Membership & Governance


The Mercers’ Company currently has around 380 members. Members are either Freemen or Liverymen. These categories reflect the different types of member when the Company was a medieval trade guild. A person becomes a Freeman of the Company when he or she first joins and is granted the ‘Freedom of the Company’. At a later stage a Freeman may progress, if approved, to a ‘Liveryman’ when they are ‘clothed on the Livery’. Liverymen are expected to play a greater role in running the Company but they also have greater rights. For example, only Liverymen may vote in the election of the Lord Mayor of London.

Becoming a Member

Most members join because of family links to the Company. Children whose father or mother was a member of the Company at the time of their birth have an automatic right to become Mercers. This is known as being granted Freedom of the Company by ‘Patrimony’. Patrimony came about because, when the Company was a medieval trade guild, children were expected to continue the businesses run by their parents and so the membership of the Company reflected this.

Those that have a family connection to the Company but do not fulfil the requirements for Freedom by Patrimony may obtain their Freedom by Redemption. Under this process applicants are recommended for membership after an interview and, if approved, they pay a small sum of money called a ‘fine’.

Occasionally the Company may invite an individual who does not have family connections to obtain their Freedom by Redemption to acknowledge their contribution to the work of the Company, perhaps on a governing board of one of its schools, but this is extremely rare. Notable Members who joined the Company by redemption are Sir Thomas More and Sir Winston Churchill.

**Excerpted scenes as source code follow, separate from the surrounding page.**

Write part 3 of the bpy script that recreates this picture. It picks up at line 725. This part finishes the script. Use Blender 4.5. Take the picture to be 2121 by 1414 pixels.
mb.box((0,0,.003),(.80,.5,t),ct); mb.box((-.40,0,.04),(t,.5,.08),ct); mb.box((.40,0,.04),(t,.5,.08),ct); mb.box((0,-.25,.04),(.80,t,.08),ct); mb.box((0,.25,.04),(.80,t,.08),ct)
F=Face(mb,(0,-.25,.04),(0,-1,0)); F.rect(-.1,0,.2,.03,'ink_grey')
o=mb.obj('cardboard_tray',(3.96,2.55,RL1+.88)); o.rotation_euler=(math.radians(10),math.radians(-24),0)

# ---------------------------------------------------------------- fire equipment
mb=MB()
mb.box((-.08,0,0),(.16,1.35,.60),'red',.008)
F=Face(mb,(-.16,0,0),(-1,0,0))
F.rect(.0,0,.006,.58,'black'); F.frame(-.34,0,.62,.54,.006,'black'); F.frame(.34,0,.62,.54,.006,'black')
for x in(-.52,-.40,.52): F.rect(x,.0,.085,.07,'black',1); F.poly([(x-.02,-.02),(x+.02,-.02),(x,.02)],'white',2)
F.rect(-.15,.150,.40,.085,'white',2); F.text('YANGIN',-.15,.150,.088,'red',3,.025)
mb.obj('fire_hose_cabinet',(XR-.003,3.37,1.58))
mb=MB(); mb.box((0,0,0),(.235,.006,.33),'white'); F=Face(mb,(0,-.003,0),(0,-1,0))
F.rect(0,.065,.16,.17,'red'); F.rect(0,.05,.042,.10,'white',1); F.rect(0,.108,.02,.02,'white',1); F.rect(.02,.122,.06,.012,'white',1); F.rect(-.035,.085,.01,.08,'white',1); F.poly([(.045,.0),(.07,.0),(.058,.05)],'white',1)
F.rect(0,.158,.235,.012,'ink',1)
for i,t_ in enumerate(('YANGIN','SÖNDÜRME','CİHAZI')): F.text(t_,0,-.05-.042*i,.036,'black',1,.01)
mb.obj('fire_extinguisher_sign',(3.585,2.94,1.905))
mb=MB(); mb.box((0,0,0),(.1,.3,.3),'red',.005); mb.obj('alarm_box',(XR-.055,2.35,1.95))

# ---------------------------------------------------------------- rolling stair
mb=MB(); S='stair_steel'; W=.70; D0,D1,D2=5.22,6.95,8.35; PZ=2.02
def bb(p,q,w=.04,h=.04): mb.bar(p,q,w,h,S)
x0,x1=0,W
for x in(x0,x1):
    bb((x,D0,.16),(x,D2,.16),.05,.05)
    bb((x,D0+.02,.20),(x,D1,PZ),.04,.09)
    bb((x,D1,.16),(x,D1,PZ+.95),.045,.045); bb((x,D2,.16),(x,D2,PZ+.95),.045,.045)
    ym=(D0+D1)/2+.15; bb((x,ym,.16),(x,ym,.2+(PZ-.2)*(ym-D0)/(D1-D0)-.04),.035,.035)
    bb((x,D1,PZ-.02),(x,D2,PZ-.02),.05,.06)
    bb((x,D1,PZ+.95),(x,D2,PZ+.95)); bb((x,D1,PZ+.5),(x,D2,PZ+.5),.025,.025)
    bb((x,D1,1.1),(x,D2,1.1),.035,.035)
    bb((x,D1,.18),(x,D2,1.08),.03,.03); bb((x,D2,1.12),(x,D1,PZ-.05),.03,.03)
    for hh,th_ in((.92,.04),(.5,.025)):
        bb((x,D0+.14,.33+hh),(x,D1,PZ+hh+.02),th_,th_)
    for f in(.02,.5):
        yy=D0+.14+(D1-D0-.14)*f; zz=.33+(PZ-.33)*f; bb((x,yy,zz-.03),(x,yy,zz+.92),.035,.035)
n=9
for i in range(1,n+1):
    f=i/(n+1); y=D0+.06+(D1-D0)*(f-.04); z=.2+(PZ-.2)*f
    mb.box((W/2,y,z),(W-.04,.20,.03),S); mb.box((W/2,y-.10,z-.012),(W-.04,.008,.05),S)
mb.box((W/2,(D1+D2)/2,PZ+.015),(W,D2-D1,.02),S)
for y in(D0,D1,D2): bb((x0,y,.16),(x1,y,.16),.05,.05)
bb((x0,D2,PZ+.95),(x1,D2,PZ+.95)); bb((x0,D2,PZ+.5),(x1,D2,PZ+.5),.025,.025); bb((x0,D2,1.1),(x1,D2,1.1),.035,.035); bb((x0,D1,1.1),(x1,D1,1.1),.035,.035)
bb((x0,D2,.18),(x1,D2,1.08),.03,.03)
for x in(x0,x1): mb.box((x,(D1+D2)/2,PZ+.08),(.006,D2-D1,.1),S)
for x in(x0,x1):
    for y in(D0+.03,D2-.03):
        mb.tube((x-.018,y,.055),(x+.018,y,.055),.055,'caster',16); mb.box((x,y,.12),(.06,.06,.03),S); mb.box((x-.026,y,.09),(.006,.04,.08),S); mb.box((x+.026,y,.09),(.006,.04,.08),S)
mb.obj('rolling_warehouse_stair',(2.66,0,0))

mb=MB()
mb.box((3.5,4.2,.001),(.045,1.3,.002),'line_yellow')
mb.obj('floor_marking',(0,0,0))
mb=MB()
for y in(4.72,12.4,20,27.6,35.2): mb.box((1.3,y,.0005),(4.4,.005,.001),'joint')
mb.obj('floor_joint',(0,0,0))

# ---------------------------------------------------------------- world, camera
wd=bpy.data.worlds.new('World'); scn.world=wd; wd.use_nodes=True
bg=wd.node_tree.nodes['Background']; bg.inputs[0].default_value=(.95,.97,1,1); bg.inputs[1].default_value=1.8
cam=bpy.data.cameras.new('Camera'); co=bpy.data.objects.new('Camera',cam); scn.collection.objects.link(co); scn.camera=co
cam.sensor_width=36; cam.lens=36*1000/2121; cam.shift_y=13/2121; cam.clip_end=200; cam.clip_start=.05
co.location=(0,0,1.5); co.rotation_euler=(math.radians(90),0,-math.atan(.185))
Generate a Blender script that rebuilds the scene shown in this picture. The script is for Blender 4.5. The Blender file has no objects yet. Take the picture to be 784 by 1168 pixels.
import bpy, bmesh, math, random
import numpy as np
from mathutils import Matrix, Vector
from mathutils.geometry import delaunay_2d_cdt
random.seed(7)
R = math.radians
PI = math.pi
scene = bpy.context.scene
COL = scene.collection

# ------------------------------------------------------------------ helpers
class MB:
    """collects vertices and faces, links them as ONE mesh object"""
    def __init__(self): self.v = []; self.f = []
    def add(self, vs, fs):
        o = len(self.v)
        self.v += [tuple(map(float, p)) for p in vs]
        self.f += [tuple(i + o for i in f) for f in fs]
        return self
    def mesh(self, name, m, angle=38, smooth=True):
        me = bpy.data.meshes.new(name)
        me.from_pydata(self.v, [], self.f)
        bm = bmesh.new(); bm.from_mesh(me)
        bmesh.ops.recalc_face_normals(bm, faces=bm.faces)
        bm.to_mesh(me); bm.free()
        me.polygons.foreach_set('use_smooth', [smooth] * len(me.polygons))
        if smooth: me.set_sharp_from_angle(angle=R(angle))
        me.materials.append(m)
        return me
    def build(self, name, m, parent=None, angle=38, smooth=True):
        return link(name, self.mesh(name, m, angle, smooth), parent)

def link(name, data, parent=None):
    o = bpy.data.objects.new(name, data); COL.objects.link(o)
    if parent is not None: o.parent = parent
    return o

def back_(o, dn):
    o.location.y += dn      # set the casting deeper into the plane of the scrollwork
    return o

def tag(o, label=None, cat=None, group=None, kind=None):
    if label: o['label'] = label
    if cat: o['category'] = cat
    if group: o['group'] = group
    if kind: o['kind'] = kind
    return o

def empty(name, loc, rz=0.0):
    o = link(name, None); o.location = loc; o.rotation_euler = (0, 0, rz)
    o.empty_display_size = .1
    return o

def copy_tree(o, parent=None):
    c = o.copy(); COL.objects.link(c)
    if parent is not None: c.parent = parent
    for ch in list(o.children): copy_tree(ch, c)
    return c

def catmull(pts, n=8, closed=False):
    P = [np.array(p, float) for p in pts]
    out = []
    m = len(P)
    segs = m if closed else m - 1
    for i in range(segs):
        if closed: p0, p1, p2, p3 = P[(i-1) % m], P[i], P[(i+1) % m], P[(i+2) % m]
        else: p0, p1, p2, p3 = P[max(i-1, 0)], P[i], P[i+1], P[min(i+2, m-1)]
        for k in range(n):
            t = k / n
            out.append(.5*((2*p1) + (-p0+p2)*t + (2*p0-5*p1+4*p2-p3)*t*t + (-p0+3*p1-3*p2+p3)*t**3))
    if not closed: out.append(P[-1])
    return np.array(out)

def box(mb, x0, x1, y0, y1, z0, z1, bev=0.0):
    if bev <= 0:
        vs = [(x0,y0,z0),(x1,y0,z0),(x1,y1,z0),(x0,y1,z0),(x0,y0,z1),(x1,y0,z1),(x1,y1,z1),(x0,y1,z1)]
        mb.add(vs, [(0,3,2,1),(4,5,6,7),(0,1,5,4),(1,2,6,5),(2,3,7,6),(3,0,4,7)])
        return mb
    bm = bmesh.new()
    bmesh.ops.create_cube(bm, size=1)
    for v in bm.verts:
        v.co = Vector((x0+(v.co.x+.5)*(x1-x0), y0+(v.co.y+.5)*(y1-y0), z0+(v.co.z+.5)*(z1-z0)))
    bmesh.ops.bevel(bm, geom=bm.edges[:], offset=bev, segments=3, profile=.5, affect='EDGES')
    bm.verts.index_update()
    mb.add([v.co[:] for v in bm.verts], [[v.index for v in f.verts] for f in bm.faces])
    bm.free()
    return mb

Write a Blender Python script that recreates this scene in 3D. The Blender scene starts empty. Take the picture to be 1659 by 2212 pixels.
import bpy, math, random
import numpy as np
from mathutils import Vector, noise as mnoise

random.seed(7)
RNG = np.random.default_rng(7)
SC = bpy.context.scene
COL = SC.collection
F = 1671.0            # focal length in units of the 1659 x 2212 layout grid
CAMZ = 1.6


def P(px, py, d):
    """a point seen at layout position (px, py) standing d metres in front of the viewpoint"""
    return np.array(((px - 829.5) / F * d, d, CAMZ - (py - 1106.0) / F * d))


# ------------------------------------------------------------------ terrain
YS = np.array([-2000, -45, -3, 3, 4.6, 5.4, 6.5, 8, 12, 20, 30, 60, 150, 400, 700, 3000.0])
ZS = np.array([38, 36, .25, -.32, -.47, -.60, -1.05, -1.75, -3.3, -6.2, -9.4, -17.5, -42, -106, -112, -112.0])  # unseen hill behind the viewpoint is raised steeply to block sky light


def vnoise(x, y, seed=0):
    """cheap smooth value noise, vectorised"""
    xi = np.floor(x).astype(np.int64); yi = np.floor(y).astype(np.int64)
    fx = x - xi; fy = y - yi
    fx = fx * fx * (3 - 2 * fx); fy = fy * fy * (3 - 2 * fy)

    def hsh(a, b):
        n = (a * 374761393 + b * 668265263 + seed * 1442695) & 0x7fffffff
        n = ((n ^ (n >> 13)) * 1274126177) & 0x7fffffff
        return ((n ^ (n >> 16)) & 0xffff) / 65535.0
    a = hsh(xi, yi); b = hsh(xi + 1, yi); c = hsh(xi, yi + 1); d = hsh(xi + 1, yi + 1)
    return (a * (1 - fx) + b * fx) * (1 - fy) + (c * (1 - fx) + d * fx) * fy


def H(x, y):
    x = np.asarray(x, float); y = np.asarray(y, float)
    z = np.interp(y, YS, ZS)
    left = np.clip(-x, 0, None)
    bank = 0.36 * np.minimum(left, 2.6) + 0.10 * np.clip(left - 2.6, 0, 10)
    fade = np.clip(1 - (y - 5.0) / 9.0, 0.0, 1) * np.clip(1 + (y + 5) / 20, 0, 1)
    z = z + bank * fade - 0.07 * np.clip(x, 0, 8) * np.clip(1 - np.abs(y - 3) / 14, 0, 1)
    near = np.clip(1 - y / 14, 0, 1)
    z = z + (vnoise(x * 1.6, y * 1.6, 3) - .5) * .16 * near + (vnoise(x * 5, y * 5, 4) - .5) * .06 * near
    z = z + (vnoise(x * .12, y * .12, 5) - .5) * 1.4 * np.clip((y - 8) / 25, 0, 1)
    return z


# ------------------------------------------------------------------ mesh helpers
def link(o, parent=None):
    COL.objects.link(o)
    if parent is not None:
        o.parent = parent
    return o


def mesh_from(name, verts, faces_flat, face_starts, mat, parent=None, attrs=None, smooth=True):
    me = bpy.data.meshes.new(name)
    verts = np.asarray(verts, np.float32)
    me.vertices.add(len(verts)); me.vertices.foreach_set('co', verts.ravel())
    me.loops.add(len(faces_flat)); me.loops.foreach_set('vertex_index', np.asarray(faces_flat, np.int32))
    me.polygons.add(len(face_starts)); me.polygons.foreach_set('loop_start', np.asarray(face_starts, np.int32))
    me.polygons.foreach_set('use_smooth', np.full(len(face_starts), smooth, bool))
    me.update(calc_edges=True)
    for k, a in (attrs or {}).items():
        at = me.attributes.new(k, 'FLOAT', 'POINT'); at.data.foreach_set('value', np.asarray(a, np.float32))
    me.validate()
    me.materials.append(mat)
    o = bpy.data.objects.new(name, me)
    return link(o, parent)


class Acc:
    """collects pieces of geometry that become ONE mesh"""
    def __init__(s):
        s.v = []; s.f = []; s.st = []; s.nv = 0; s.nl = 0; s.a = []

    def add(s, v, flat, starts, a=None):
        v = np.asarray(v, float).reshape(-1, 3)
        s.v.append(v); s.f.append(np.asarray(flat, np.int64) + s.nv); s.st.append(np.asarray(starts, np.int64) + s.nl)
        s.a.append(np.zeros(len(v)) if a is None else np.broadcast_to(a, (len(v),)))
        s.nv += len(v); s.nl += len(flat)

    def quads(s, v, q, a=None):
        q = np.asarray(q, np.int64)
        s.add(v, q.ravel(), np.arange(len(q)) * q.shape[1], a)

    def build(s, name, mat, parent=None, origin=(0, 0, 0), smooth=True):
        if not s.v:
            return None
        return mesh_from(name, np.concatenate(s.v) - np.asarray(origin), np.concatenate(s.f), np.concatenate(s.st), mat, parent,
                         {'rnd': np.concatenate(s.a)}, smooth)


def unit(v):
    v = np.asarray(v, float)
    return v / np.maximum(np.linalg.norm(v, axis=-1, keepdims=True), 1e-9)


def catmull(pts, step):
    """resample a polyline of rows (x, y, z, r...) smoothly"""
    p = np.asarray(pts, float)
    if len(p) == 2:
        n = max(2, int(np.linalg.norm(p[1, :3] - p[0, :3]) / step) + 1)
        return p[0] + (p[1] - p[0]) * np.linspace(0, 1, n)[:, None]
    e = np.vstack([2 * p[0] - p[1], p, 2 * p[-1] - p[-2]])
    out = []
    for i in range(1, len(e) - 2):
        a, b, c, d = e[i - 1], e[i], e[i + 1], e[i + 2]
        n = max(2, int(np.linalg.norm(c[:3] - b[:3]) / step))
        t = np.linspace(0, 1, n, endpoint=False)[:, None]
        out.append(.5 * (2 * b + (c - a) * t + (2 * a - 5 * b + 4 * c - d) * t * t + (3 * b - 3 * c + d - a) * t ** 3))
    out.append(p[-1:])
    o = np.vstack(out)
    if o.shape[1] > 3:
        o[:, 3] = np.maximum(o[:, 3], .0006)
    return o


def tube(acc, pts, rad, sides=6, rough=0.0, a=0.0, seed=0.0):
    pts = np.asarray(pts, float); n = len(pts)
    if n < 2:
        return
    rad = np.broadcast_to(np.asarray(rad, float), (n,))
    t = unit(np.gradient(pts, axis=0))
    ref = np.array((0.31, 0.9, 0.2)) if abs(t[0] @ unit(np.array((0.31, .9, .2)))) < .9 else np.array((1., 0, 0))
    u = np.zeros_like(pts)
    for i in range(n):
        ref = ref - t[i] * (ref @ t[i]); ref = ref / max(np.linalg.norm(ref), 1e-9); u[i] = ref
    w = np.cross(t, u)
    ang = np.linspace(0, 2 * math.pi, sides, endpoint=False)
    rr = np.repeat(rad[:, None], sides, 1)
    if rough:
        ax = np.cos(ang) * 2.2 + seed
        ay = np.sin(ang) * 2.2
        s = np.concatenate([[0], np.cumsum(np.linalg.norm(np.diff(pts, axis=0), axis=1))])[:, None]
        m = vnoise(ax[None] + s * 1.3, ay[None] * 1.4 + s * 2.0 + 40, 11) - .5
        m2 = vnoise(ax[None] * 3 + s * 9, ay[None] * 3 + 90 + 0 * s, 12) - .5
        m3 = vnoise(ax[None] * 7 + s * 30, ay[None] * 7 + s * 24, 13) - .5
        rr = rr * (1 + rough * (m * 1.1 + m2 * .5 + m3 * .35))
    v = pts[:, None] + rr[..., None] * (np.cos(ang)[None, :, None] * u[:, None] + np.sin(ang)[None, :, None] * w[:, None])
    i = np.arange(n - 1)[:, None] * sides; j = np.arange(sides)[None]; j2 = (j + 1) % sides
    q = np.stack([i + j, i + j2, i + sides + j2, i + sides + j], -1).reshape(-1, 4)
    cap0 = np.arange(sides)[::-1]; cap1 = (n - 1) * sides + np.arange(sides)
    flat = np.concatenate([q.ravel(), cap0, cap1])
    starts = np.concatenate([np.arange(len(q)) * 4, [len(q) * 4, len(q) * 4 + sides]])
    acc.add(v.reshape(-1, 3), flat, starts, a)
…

The Master of the Company is elected in early July each year and holds office for one year. The Master is supported by three Wardens, known as the Upper Warden, House Warden and Renter Warden. The Wardens each hold office for one year only, and are elected at the same time as the Master. The Master and Wardens meet regularly with the Clerk to discuss Company business.

The Court of Assistants is made up of the current Master and Wardens, past Masters and up to four Liverymen, known as ‘Additional Assistants’ who join the Court, usually in preparation for becoming a Warden. The Court is chaired by the Master.

The General Court, consisting of all members of the Company – Liverymen and Freemen, meets four times a year. These meetings inform members about the current activities of the Company.


The Company currently employs around 60 staff, headed by the Clerk.